Già nel 2009 - come ha fatto spesso notare Gigi Moncalvo, uno dei giornalisti più informati della saga sull'eredità Agnelli - un'inchiesta dei pm di Milano Eugenio Fusco e Gaetano Ruta si era fermata di fronte alla caverna del tesoro per via della mancata collaborazione da parte delle autorità svizzere. È curioso che proprio a questa indagine abbiano fatto riferimento i legali di John Elkann, nella nota di replica alle notizie di questi giorni. Ricorda il team di legali composto da Federico Cecconi, Paolo Siniscalchi e Carlo Re, che Margherita fu «indagata, in concorso con il suo allora avvocato svizzero, per un tentativo di estorsione denunciato dall'avvocato Emanuele Gamna». Ma l'inchiesta fu archiviata, appunto, e anzi i pm milanesi scrivevano negli atti, come riporta l'Ansa dell'epoca, che «la linea di condotta» della banca svizzera che avrebbe ospitato i conti di Giovanni Agnelli, cioè la filiale di Zurigo di Morgan Stanley, era dettata «dalla volontà di occultare denaro che costituiva il provento di appropriazioni indebite in danno di società e soci del gruppo industriale facente capo alla famiglia Agnelli». Fanno intendere i legali che la vicenda si inserisce in una faida familiare dettata anche da ragioni personali, oltre che economiche. Margherita Agnelli, secondo gli avvocati, è una «mamma che perseguita i figli e i genitori» e per loro l'inchiesta si basa su «una violazione fiscale, del tutto insussistente». Alla nota è seguita la replica dell'avvocato Dario Trevisan.
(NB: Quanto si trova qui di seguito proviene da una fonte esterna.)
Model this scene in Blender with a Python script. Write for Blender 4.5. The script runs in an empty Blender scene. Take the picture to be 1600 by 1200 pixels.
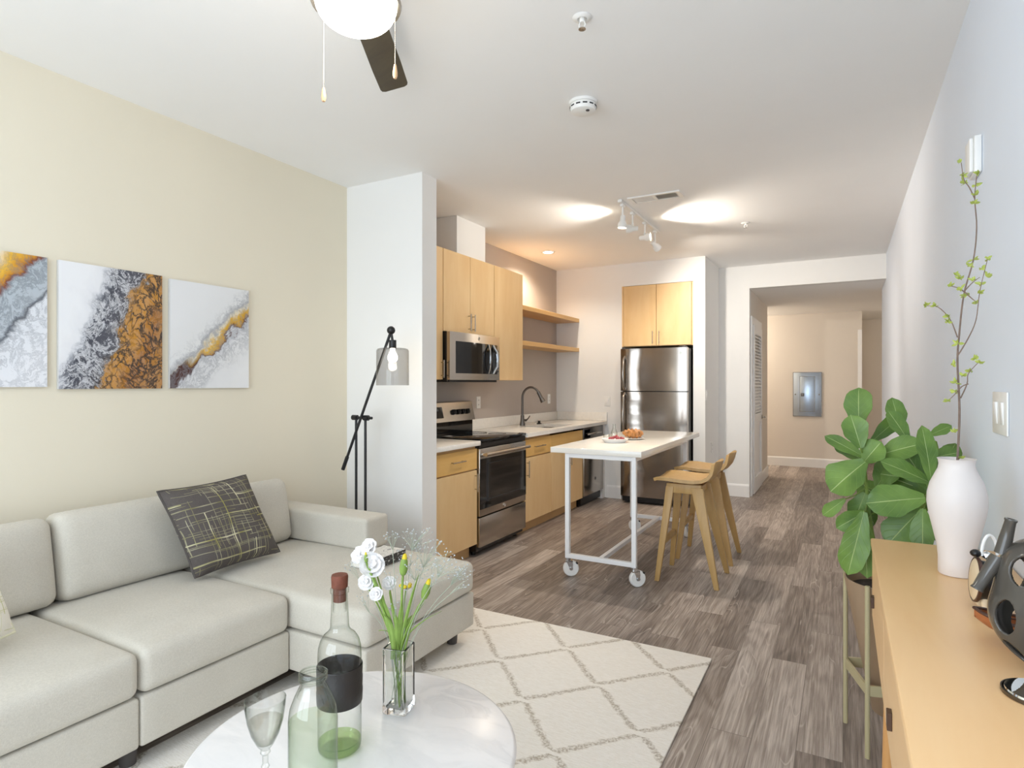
import bpy, bmesh, math, random
from mathutils import Vector, Matrix

# ------------------------------------------------------------------ camera
SC = bpy.context.scene
COL = SC.collection
F_PX, U0, V0, CAM_H = 937.0, 800.0, 600.0, 1.35
YAW = math.atan(517.0 / F_PX)
cam = bpy.data.cameras.new('camera')
cam.sensor_width = 36.0
cam.lens = F_PX * 36.0 / 1600.0
cam.clip_start = 0.02
cam_o = bpy.data.objects.new('camera', cam)
COL.objects.link(cam_o)
cam_o.location = (0, 0, CAM_H)
cam_o.rotation_euler = (math.pi / 2, 0, YAW)
SC.camera = cam_o

# ------------------------------------------------------------------ world, exposure, daylight
SC.view_settings.view_transform = 'Standard'
SC.view_settings.look = 'None'
SC.view_settings.gamma = 1.0
SC.view_settings.use_curve_mapping = False
SC.view_settings.exposure = 0.1
SC.cycles.diffuse_bounces = 6
SC.cycles.transparent_max_bounces = 24
w = bpy.data.worlds.new('sky')
SC.world = w
w.use_nodes = True
w.node_tree.nodes['Background'].inputs[0].default_value = (0.72, 0.84, 1.0, 1)
w.node_tree.nodes['Background'].inputs[1].default_value = 1.5


def light(name, kind, loc, power, color, rot=(0, 0, 0), **kw):
    d = bpy.data.lights.new(name, kind)
    d.energy = power
    d.color = color
    for k, v in kw.items():
        setattr(d, k, v)
    o = bpy.data.objects.new(name, d)
    COL.objects.link(o)
    o.location = loc
    o.rotation_euler = rot
    return o


# daylight entering through the window in the wall behind the camera
light('window_daylight', 'AREA', (-1.35, -1.62, 1.5), 86, (0.79, 0.895, 1.0),
      (math.radians(90), 0, 0), shape='RECTANGLE', size=2.9, size_y=2.2)

S_, C_ = math.sin(YAW), math.cos(YAW)


def ray(u, v):
    a, b = (u - U0) / F_PX, (V0 - v) / F_PX
    return (-S_ + a * C_, C_ + a * S_, b)


def at(u, v, y):
    """world point at depth y"""
    dx, dy, dz = ray(u, v)
    t = y / dy
    return Vector((dx * t, y, CAM_H + dz * t))


# ------------------------------------------------------------------ materials
def lin(h):
    if isinstance(h, (tuple, list)):
        return tuple(h) + ((1.0,) if len(h) == 3 else ())
    h = h.lstrip('#')
    out = []
    for i in (0, 2, 4):
        c = int(h[i:i + 2], 16) / 255.0
        out.append(c / 12.92 if c <= 0.04045 else ((c + 0.055) / 1.055) ** 2.4)
    return tuple(out) + (1.0,)


class NT:
    def __init__(self, name):
        self.m = bpy.data.materials.new(name)
        self.m.use_nodes = True
        self.t = self.m.node_tree
        self.b = self.t.nodes['Principled BSDF']
        self.out = self.t.nodes['Material Output']

    def n(self, typ, ins=None, **props):
        nd = self.t.nodes.new(typ)
        for k, v in props.items():
            setattr(nd, k, v)
        for k, v in (ins or {}).items():
            self.set(nd, k, v)
        return nd

    def set(self, nd, k, v):
        s = nd.inputs[k]
        if isinstance(v, bpy.types.NodeSocket):
            self.t.links.new(v, s)
        elif isinstance(v, bpy.types.Node):
            self.t.links.new(v.outputs[0], s)
        else:
            s.default_value = v

    def math(self, op, a, b=0.0, c=0.0, clamp=False):
        nd = self.n('ShaderNodeMath', {0: a, 1: b, 2: c}, operation=op)
        nd.use_clamp = clamp
        return nd.outputs[0]

    def ramp(self, fac, stops, interp='LINEAR'):
        nd = self.n('ShaderNodeValToRGB', {0: fac})
        cr = nd.color_ramp
        cr.interpolation = interp
        while len(cr.elements) < len(stops):
            cr.elements.new(0.5)
        for e, (p, c) in zip(cr.elements, stops):
            e.position = p
            e.color = lin(c)
        return nd.outputs[0]

    def mix(self, fac, a, b, mode='MIX'):
        nd = self.n('ShaderNodeMix', data_type='RGBA', blend_type=mode)
        self.set(nd, 0, fac)
        self.set(nd, 6, a if not isinstance(a, (str, tuple)) else lin(a))
        self.set(nd, 7, b if not isinstance(b, (str, tuple)) else lin(b))
        return nd.outputs[2]

    def coords(self, kind='Object', scale=(1, 1, 1), rot=(0, 0, 0), loc=(0, 0, 0)):
        tc = self.n('ShaderNodeTexCoord')
        mp = self.n('ShaderNodeMapping', {0: tc.outputs[kind], 'Scale': scale, 'Rotation': rot, 'Location': loc})
        return mp.outputs[0]

    def noise(self, vec, scale, detail=3.0, rough=0.5, dist=0.0, w=None):
        nd = self.n('ShaderNodeTexNoise', {'Vector': vec, 'Scale': scale, 'Detail': detail, 'Roughness': rough, 'Distortion': dist})
        if w is not None:
            nd.noise_dimensions = '4D'
            self.set(nd, 'W', w)
        return nd.outputs[0]

    def bump(self, h, strength=0.2, dist=0.01):
        nd = self.n('ShaderNodeBump', {'Height': h, 'Strength': strength, 'Distance': dist})
        self.set(self.b, 'Normal', nd.outputs[0])

    def base(self, col=None, rough=0.5, metal=0.0, **kw):
        if col is not None:
            self.set(self.b, 'Base Color', col if isinstance(col, bpy.types.NodeSocket) else lin(col))
        self.set(self.b, 'Roughness', rough)
        self.set(self.b, 'Metallic', metal)
        for k, v in kw.items():
            self.set(self.b, k, v)
        return self


def plain(name, col, rough=0.5, metal=0.0, var=0.04, scale=6.0, bump=0.0, bscale=200.0, **kw):
    """a nearly even material with a little procedural variation"""
    t = NT(name)
    c = lin(col)
    v = t.coords('Object')
    nz = t.noise(v, scale, 3)
    lo = tuple(max(0, x * (1 - var)) for x in c[:3])
    hi = tuple(min(1, x * (1 + var)) for x in c[:3])
    t.base(t.ramp(nz, [(0.3, lo), (0.7, hi)]), rough, metal, **kw)
    if bump:
        t.bump(t.noise(v, bscale, 2), bump, 0.004)
    return t.m


def wood(name, dark, light_, rough=0.42, stretch=(14, 14, 1.2), contrast=(0.3, 0.72), fig=0.35, coat=0.0):
    t = NT(name)
    v = t.coords('Object', stretch)
    a = t.noise(v, 1.6, 5, 0.6, 0.6)
    v2 = t.coords('Object', tuple(s * 0.35 for s in stretch))
    b = t.noise(v2, 1.5, 3, 0.5, 1.5)
    f = t.math('ADD', t.math('MULTIPLY', a, 1 - fig), t.math('MULTIPLY', b, fig))
    t.base(t.ramp(f, [(contrast[0], dark), (contrast[1], light_)]), rough)
    t.set(t.b, 'Coat Weight', coat)
    t.bump(a, 0.05, 0.002)
    return t.m


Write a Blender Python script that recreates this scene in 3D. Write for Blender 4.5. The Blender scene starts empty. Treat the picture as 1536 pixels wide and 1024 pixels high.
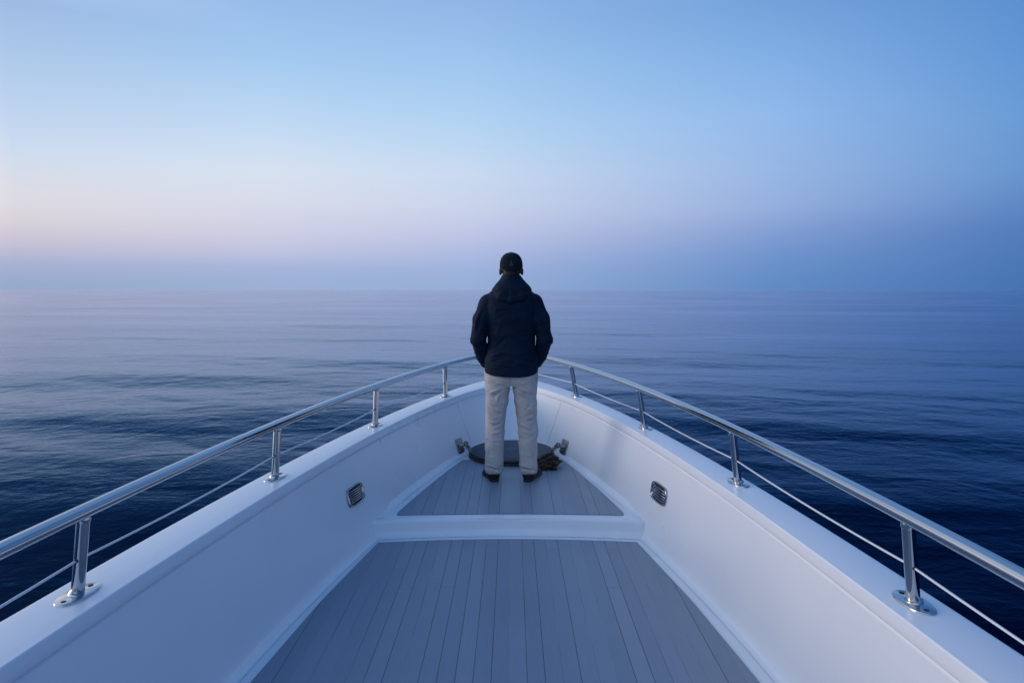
import bpy, bmesh, math, random
import numpy as np
from mathutils import Vector, Matrix
R = math.radians
sc = bpy.context.scene
col = sc.collection

# ------------------------------------------------------------------ camera
cam_d = bpy.data.cameras.new("camera"); cam = bpy.data.objects.new("camera", cam_d); col.objects.link(cam)
cam_d.sensor_width = 36; cam_d.lens = 24
cam_d.clip_start = 0.05; cam_d.clip_end = 120000
cam.location = (0, 0, 1.6); cam.rotation_euler = (R(90) - math.atan(77.5 / 1024), 0, 0)
sc.camera = cam
sc.view_settings.view_transform = 'Standard'; sc.view_settings.look = 'None'
sc.view_settings.exposure = 0.0; sc.view_settings.gamma = 1.0
sc.cycles.use_denoising = True

# ------------------------------------------------------------------ sky (dusk, pale pink glow off to port)
world = bpy.data.worlds.new("World"); sc.world = world; world.use_nodes = True
nt = world.node_tree; nt.nodes.clear(); N = nt.nodes; L = nt.links
def math_node(tree, op, a, b=None, c=None, clamp=False):
    n = tree.nodes.new('ShaderNodeMath'); n.operation = op; n.use_clamp = clamp
    for i, v in enumerate((a, b, c)):
        if v is None: continue
        if isinstance(v, (int, float)): n.inputs[i].default_value = v
        else: tree.links.new(v, n.inputs[i])
    return n.outputs[0]
geo = N.new('ShaderNodeNewGeometry')
inc = N.new('ShaderNodeVectorMath'); inc.operation = 'NORMALIZE'
tcn = N.new('ShaderNodeTexCoord'); L.new(tcn.outputs['Generated'], inc.inputs[0])
sep = N.new('ShaderNodeSeparateXYZ'); L.new(inc.outputs[0], sep.inputs[0])
az = math_node(nt, 'ARCTAN2', sep.outputs[0], sep.outputs[1])        # 0 ahead, + to starboard
el = math_node(nt, 'MAXIMUM', sep.outputs[2], 0.0)
ZEN = (0.12, 0.28, 0.62)
UPL = (0.85, 0.98, 1.22); UPR = (0.045, 0.15, 0.43); UPB = (0.40, 0.66, 1.12); UPM = (0.22, 0.41, 0.78)
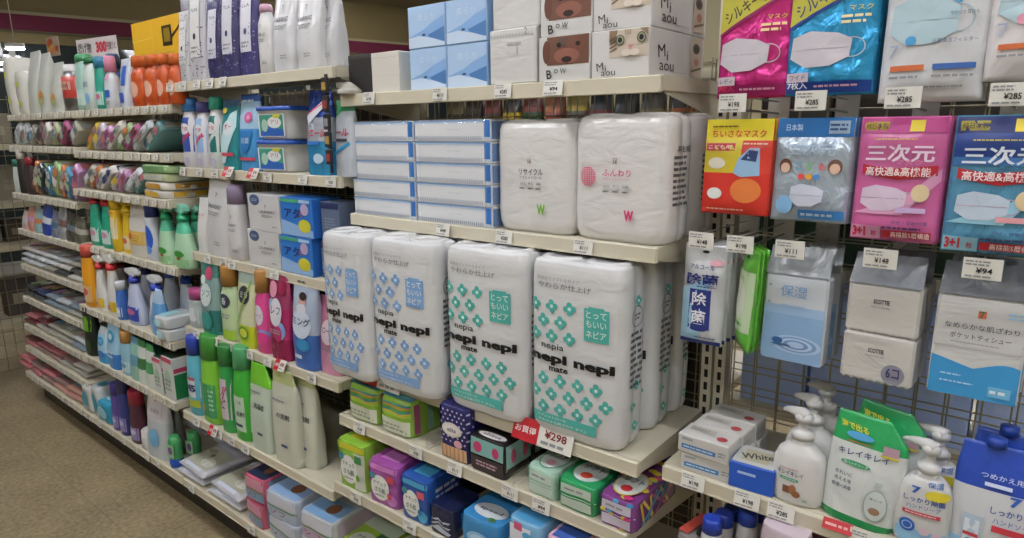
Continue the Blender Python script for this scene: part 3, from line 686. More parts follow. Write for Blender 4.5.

Margherita, è la sintesi, vuole «assicurare un equo trattamento a tutti i propri figli (e cioè non solo i tre Elkann, ma anche gli altri 5 figli avuti dal secondo marito Serge de Pahlen, ndr) secondo le norme di legge».

Conclude Trevisan: «Non risulta, inoltre in nessun testamento di Gianni Agnelli che Margerita Agnelli e i suoi discendenti dovessero essere estromessi da quella parte di asse ereditario a lei mai rendicontato, né risulta che Marella Caracciolo si sia mai effettivamente espressa in tal senso». La guerra, che dura da 20 anni, è solo all'inizio.